For us to do what the Democrats -- some Democrats -- have suggested in Iraq would simply validate that strategy, would simply say to al Qaeda, you're right. And all it would do is encourage more of the same.

TIME: Isn't what's happening in Iraq, though, not about al Qaeda principally, but about sectarian war and civil war, the potential for civil war? Aren't we on the verge in Iraq of occupying a country that's being torn apart in a civil dispute, a civil war?

Cheney: There's no question what there is sectarian violence now, but remember how we got to sectarian violence: al Qaeda. That was their strategy to launch attacks against the Shi'as, to kill Shi'as until they could generate some kind of a response. And there's no question but what there's sectarian Shi'as-on-Sunni violence today. But just because it's tough doesn't mean it's not worth doing.

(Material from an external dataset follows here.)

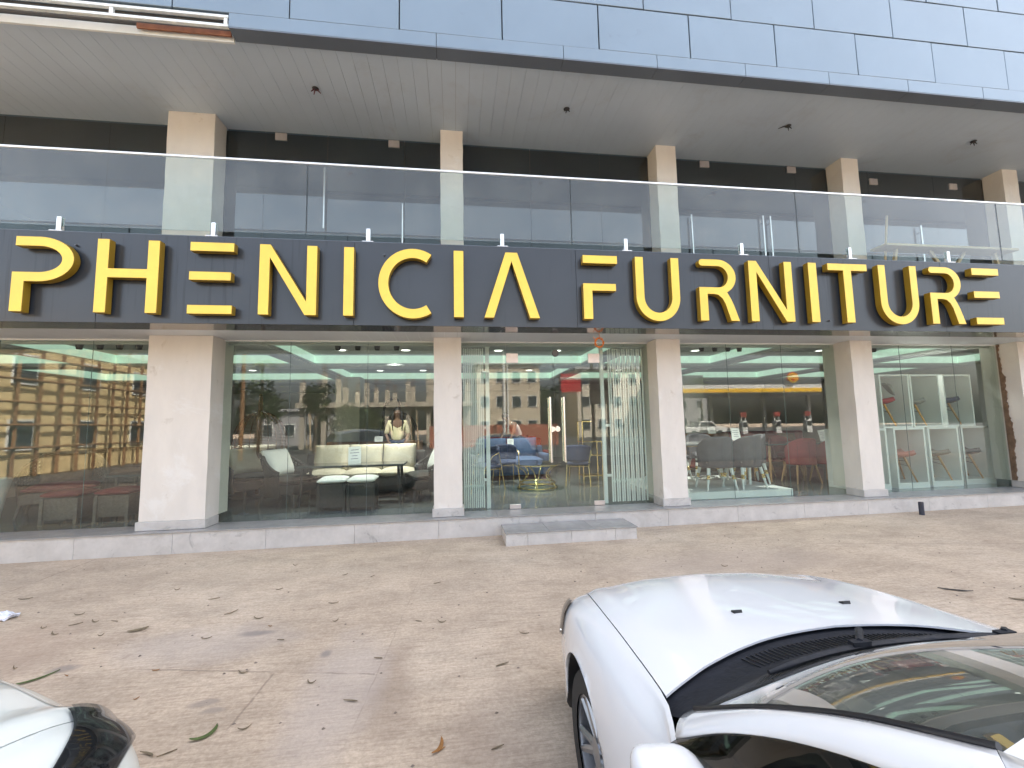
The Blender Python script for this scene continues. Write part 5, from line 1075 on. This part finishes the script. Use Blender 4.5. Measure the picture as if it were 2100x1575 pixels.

And the lesson we should have learned with 9/11 is that there may have been a time in our history when we could withdraw behind our borders and be safe and secure here at home. That day passed on 9/11. When we saw the damage that a handful of men could do -- trained in Afghanistan in the remote training camps of Afghanistan, aided and abetted -- a planning cell in Hamburg, Germany, and end up here killing 3,000 Americans that morning, and when we think of the ultimate threat of deadlier weapons than they had that day, the idea that we can turn our back on the Middle East and walk away from a state that could conceivably become a safe haven for terrorists or another area where they can train and plot and plan, that went out the window on 9/11. We have to be concerned with what's going on in that part of the world. And going on offense, as we have, I'm convinced is one of the things that has kept us safe here at home.

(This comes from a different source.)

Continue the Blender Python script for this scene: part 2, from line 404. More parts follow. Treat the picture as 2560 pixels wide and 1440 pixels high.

TIME: Mr. Vice President, to take your point about the Iraqi people, are you surprised or disappointed that the Iraqi people have not done more, more quickly or been more grateful to the United States?

Cheney: Well, I talk to a lot of Iraqis, and the ones I talk with have been very grateful and expressed their gratitude. They also -- I think it's a measure of the extent to which they've been beaten down during Saddam's years in power, especially the Shi'as, who are the majority -- roughly 60 percent of the population, who are clearly very heavily engaged now in the new government, but who were denied their role all those years Saddam was in power, governed by a Sunni minority, if you will -- and so beaten down, especially after the '91 episode where they rose up against the regime and then were slaughtered in large numbers that it has been hard, I think, for them in some cases to step forward and take on responsibility. But now they're doing it. And it's risky business.

And you look Mr. Hashimi, who is one of the vice presidents, who has lost two brothers and a sister to assassination, just in the last few months. It's very risky business for people to step up over there and take on major political responsibilities. We have to admire them for being willing to do it. We need to help them and support them in that enterprise. And I think ultimately they'll pull it off. They're tough people. They're bright. There's a lot of work that needs to be done. But I have -- I like Maliki. I think he's a good Prime Minister. I think he's got what it takes to make this all work. And I think we've got a lot invested as a nation in seeing that they're successful. The world is going to be a safer and more secure place, including right here at home in the United States if we get it right in Iraq.

TIME: Mr. Vice President, what do you want from Secretary James Baker's Iraq Study Group?

Cheney: Well, Jim is a good man. He's a close friend. The President and I have a lot of confidence in him. Lee Hamilton is a good man, too. I served with Lee on the House Intelligence Committee back in the '80s. And I think they've got a good panel. My old friend Al Simpson is a member of the group. They've been doing a lot of work to study events in that part of the world, and we'll see what they produce. I haven't seen the report.